__Data__
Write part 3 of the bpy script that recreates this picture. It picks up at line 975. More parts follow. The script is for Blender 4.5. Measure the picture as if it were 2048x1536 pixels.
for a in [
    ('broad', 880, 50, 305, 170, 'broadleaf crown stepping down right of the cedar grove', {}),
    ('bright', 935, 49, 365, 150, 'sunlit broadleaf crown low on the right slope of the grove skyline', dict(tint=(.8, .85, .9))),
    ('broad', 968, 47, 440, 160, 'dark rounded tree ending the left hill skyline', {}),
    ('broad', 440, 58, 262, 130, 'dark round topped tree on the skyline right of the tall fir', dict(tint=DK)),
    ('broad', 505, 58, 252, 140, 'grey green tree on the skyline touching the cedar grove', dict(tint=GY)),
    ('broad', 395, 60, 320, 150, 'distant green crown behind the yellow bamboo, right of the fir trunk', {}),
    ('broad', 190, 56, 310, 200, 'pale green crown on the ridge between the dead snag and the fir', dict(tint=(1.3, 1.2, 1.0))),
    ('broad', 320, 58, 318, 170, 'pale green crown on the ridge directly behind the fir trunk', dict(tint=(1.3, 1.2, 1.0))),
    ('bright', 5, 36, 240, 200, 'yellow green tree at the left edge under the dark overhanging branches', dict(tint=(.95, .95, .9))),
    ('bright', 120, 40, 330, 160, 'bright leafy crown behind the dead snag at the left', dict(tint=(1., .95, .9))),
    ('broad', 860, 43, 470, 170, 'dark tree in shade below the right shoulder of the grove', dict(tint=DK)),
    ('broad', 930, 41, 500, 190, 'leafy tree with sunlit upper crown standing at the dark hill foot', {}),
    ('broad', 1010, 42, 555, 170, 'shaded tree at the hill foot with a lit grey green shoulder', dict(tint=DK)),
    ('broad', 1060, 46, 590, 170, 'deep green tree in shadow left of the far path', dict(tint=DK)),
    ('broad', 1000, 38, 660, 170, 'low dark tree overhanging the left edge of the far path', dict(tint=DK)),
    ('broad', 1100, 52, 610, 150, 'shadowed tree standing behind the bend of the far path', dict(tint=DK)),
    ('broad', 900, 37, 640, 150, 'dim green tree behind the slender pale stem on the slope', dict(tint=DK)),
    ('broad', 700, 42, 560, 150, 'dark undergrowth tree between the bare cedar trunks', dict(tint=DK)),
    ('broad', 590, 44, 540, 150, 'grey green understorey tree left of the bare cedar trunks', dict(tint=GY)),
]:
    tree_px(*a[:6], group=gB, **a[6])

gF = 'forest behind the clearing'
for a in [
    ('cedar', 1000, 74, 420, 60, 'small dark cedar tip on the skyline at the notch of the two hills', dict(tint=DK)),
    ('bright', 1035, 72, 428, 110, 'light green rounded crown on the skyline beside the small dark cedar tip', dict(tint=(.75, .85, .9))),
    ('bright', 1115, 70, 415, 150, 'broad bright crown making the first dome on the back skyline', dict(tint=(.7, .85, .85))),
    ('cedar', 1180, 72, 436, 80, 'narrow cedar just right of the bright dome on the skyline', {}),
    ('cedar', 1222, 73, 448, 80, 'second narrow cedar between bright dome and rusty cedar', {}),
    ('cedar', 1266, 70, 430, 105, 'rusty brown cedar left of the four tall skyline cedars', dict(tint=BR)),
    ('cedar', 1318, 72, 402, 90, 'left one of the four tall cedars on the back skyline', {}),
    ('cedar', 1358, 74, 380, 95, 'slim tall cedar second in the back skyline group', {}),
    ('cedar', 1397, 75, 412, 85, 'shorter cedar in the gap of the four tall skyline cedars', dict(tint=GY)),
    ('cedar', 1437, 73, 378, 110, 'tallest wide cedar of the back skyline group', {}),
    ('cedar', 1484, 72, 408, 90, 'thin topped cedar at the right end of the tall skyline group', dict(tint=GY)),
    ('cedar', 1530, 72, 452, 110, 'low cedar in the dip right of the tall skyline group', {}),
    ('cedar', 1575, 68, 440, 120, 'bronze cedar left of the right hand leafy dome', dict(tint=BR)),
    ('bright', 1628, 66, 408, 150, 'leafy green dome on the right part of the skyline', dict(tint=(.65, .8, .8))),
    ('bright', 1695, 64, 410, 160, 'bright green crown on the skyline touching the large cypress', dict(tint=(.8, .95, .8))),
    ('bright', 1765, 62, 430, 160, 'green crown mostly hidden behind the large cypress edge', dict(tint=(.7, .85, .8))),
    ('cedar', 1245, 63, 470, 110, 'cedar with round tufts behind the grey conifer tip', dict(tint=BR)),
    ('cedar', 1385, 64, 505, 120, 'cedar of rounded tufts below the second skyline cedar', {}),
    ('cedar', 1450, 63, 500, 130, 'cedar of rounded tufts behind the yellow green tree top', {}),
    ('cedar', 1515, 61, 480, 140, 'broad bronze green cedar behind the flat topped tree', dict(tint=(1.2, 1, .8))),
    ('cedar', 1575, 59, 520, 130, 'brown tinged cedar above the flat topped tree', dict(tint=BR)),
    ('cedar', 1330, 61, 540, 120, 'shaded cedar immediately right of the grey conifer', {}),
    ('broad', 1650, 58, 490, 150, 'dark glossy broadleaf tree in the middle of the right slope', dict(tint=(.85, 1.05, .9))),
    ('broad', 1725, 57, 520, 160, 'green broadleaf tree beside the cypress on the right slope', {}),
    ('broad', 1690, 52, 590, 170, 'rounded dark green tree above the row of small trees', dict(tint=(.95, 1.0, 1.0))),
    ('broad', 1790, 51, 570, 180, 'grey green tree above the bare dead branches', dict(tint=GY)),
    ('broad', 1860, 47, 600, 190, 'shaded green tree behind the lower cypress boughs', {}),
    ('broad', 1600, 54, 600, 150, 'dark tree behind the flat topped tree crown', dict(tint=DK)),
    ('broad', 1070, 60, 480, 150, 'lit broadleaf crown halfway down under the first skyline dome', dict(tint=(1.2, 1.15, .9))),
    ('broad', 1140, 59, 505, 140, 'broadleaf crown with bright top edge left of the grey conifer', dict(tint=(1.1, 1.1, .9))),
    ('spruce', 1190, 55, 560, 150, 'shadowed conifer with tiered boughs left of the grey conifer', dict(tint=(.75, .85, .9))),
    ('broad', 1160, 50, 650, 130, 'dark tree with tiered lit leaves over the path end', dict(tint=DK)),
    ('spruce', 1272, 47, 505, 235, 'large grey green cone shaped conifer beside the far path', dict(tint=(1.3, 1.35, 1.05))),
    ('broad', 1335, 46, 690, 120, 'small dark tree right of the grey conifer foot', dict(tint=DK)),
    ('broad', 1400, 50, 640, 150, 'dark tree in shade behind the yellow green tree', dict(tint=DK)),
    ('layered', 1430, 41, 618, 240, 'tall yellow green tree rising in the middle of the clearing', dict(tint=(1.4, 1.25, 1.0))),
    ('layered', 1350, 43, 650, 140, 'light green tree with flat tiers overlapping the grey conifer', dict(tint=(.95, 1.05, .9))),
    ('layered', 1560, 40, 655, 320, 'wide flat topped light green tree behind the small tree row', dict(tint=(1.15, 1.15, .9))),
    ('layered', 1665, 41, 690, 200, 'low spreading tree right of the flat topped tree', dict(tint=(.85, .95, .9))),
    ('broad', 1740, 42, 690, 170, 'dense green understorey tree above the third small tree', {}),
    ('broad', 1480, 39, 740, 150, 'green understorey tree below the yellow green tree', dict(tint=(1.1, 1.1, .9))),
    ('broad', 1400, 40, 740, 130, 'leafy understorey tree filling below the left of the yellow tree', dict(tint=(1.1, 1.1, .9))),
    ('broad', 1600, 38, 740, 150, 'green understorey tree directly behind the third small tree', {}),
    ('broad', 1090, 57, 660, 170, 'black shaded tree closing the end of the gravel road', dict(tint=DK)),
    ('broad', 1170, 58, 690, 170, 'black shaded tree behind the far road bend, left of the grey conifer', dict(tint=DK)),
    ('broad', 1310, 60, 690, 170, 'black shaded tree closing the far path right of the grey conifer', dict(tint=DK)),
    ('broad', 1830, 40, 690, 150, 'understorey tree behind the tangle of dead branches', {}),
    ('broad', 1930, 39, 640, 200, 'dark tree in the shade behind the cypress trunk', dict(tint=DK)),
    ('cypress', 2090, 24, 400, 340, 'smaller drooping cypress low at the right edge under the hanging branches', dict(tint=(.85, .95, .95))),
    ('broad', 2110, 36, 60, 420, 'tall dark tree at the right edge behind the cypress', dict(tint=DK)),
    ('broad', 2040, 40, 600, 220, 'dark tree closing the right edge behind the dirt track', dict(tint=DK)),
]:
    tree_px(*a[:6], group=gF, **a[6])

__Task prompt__
In the listing above, find the line containing "('broad', 1090, 57, 660, 170, 'black" and the line containing "('cypress', 2090, 24, 400, 340, 'smaller". Output them and every line between, exactly, and nothing else.

__Solved exercise__
    ('broad', 1090, 57, 660, 170, 'black shaded tree closing the end of the gravel road', dict(tint=DK)),
    ('broad', 1170, 58, 690, 170, 'black shaded tree behind the far road bend, left of the grey conifer', dict(tint=DK)),
    ('broad', 1310, 60, 690, 170, 'black shaded tree closing the far path right of the grey conifer', dict(tint=DK)),
    ('broad', 1830, 40, 690, 150, 'understorey tree behind the tangle of dead branches', {}),
    ('broad', 1930, 39, 640, 200, 'dark tree in the shade behind the cypress trunk', dict(tint=DK)),
    ('cypress', 2090, 24, 400, 340, 'smaller drooping cypress low at the right edge under the hanging branches', dict(tint=(.85, .95, .95))),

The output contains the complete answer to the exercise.